Alexander Hamilton (1757–1804) shaped the financial, political, and legal systems of the young United States. Born in poverty in the Caribbean, Hamilton was sent to New York to receive and education. He was sympathetic to the demands of rebellious colonists and he joined the militia when the Revolution began. In March of 1777 Hamilton was appointed to George Washington’s staff as an aide-de-camp and later distinguished himself at the Battle of Yorktown. He married Elizabeth Schuyler, of the eminent Schuyler family, and went on to serve in the Continental Congress. After the war, Hamilton distinguished himself as a lawyer. He believed that a strong central government was necessary to the survival of the United States and was a delegate to the Constitutional Convention in 1787. To ensure the ratification of the Constitution, he conceived of the series of the Federalist Papers, writing at least 51 of the 85 papers. (James Madison and John Jay were the other authors.)

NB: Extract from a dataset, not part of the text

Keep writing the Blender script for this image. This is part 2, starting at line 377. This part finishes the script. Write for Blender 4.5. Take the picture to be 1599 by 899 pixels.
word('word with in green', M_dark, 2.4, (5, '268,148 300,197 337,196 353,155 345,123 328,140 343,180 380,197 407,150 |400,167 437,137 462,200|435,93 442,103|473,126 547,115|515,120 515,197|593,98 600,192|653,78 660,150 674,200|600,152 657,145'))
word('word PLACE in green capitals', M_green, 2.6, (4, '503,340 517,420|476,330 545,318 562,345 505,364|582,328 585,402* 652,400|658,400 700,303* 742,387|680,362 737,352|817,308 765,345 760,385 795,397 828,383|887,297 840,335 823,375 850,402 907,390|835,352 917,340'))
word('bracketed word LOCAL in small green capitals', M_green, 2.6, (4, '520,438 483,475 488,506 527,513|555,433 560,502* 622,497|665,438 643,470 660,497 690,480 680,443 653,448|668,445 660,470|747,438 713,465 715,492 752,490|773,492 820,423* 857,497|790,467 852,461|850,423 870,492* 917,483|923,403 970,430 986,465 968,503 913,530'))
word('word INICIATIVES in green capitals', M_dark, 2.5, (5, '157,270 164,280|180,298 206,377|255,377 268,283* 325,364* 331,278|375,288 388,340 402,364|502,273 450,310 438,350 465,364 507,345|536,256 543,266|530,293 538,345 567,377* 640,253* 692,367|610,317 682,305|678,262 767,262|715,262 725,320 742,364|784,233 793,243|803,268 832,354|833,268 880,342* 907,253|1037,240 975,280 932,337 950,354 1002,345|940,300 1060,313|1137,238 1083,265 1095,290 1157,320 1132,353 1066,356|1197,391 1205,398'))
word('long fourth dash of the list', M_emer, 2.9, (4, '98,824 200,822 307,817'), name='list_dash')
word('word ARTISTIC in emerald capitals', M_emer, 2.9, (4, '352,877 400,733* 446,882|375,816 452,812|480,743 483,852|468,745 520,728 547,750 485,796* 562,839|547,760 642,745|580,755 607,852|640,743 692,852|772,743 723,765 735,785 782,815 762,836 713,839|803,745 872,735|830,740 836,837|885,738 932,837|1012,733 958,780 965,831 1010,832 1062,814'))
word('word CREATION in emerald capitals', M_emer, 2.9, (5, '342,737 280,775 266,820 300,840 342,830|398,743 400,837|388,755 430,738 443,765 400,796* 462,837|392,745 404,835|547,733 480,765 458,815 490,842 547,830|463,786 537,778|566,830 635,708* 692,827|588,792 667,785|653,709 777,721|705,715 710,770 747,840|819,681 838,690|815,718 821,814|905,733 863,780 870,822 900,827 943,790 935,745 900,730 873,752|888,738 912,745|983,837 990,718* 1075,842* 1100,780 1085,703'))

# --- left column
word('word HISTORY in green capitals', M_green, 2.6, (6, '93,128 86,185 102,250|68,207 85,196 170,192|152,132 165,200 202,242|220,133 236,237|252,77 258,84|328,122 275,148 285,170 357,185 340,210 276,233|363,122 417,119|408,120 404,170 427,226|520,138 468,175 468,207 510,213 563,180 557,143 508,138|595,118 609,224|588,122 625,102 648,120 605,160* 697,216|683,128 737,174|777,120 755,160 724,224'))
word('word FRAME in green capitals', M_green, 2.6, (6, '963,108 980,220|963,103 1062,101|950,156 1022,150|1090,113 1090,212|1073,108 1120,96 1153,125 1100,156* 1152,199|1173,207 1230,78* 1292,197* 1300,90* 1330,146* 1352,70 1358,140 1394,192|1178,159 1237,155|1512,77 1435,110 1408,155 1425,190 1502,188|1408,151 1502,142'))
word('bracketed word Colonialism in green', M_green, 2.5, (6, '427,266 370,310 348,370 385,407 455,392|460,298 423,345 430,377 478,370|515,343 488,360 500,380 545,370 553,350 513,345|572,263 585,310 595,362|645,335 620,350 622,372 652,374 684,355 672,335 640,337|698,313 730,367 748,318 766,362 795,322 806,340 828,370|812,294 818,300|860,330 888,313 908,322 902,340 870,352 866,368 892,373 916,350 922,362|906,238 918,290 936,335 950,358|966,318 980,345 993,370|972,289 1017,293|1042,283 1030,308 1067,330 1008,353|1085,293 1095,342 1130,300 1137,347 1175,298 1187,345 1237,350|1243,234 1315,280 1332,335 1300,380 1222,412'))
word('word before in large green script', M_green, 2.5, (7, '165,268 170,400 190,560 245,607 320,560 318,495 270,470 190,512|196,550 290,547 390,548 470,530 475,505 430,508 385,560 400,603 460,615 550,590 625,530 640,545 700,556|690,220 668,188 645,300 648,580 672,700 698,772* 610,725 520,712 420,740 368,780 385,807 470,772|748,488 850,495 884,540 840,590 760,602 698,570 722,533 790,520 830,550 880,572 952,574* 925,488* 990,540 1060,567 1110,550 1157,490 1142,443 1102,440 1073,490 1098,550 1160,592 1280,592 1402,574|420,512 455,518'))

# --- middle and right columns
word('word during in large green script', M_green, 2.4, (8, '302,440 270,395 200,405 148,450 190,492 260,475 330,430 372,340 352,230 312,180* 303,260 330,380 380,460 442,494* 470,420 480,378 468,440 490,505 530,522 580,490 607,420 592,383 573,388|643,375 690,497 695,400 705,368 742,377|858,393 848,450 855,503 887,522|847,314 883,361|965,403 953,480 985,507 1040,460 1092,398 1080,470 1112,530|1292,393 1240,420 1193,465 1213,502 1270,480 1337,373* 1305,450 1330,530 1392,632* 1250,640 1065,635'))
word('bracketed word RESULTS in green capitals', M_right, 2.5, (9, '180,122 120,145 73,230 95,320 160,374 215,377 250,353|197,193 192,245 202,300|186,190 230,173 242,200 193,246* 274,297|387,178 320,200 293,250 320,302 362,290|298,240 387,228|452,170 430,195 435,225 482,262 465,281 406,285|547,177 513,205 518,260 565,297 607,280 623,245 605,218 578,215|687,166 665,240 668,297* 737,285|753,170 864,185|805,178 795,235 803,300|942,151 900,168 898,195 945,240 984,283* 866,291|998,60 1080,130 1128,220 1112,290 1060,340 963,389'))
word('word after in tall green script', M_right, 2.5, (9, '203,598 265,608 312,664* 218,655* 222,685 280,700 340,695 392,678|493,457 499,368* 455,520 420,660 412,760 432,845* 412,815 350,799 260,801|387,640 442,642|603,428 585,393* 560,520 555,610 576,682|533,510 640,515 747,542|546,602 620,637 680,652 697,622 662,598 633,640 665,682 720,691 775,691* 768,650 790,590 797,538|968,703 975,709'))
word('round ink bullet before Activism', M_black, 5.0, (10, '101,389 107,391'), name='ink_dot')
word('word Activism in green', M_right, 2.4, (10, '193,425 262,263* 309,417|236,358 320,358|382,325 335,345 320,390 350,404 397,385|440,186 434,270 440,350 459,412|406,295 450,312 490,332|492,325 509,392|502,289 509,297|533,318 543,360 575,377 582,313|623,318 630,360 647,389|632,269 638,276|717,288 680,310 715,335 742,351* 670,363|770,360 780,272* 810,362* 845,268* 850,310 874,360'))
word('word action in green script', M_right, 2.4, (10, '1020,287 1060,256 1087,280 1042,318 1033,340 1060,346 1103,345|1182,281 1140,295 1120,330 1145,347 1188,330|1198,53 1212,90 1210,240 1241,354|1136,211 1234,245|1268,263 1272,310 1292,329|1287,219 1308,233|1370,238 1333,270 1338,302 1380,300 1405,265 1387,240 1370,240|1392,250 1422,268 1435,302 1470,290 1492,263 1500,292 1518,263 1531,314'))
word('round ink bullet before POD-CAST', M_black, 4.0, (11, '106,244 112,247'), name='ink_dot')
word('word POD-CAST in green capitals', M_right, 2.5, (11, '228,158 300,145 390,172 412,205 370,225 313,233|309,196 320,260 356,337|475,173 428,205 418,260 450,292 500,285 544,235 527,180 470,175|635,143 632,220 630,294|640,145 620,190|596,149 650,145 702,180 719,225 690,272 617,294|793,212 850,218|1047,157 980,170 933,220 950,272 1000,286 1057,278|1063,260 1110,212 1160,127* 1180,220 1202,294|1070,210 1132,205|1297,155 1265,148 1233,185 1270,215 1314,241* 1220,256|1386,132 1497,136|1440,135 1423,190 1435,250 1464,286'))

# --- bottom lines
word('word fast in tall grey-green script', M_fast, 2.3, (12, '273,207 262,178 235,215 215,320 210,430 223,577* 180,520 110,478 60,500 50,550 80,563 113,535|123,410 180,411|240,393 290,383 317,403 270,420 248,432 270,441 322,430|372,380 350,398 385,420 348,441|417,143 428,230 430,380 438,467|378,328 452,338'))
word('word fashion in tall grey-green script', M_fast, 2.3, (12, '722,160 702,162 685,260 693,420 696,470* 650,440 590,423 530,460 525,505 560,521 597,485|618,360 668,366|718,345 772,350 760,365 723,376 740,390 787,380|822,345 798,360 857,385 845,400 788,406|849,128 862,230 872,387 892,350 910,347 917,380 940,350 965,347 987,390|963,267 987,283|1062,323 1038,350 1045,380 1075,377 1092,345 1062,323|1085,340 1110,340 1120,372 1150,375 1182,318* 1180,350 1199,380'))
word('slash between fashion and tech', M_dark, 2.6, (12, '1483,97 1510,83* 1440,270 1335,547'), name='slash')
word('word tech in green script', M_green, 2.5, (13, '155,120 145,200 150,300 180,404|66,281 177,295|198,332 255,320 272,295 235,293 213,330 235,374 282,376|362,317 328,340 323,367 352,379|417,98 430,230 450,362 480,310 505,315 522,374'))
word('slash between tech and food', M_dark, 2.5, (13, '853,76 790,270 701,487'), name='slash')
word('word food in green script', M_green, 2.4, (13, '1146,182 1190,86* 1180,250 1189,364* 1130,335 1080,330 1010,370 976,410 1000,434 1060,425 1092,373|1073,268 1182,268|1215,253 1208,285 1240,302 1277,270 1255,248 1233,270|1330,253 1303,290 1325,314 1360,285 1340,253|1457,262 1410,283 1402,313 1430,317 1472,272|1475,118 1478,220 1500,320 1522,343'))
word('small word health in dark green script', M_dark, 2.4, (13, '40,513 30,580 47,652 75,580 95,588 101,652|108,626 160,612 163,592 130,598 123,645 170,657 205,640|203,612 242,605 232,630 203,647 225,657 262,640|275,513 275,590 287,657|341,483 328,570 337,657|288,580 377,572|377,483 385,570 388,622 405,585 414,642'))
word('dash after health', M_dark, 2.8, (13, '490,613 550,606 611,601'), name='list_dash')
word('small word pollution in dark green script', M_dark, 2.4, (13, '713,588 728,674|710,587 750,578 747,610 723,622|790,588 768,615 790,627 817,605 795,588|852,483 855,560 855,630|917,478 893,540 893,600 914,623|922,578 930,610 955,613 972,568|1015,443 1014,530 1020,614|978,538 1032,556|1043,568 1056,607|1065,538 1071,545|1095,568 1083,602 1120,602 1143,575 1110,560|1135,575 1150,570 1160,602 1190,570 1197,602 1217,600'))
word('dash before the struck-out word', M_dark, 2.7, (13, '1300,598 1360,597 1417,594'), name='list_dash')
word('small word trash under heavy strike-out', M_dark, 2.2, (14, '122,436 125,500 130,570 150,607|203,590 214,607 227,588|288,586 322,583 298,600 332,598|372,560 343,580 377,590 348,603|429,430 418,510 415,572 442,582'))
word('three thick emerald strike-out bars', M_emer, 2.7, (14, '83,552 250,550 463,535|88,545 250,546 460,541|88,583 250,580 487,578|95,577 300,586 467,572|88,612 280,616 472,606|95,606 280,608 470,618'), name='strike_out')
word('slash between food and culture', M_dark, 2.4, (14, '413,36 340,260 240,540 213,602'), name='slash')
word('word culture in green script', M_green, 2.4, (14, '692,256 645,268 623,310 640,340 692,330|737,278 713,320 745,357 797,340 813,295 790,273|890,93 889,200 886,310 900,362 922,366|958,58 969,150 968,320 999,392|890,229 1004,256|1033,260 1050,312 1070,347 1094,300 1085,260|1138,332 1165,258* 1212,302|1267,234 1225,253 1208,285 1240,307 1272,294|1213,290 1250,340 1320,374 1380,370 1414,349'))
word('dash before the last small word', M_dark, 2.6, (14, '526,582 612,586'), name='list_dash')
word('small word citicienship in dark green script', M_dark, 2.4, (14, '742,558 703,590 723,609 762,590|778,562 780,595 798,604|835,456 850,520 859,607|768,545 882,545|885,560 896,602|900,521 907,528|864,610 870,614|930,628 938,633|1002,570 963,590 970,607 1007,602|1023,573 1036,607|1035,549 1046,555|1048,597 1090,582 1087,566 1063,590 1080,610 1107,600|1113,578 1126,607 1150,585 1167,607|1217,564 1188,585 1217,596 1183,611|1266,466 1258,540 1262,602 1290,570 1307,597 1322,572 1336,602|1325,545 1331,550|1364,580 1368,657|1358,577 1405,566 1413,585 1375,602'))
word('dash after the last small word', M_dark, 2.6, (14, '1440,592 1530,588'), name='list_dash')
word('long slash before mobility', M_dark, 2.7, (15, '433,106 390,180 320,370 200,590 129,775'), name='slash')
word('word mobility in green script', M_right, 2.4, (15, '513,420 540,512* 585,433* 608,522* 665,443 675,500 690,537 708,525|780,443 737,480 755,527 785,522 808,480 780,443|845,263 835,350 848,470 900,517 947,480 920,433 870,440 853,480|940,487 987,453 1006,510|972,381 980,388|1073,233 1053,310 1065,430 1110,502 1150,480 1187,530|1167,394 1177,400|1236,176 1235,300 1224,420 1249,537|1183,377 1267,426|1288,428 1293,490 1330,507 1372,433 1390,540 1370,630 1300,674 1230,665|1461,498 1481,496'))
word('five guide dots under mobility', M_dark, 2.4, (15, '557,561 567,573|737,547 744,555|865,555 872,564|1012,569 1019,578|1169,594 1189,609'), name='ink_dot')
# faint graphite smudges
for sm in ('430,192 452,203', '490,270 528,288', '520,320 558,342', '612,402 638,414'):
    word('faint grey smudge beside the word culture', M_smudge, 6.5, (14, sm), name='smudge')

When the new government was established in 1789, Washington appointed Hamilton as the first Secretary of the Treasury; in that capacity he set the country’s finances on a firm footing. In 1795, he resigned his office but remained a leader of the Federalist Party, while Jefferson and Madison created the Democratic-Republican Party to oppose Washington and Hamilton’s Federalists. During the deadlocked election of 1800, Hamilton lobbied strongly for Jefferson, although they were political enemies, making no secret of his disdain for Aaron Burr, who became vice president when Jefferson was chosen as president. Hamilton contributed to another of Burr’s defeats in the 1804 New York gubernatorial election, in part through his statements on Burr’s character. The conflict between the two men ultimately led to a duel in Weehawken, New Jersey, on July 11, 1804. Hamilton was mortally wounded by Burr in the encounter, and died the next day.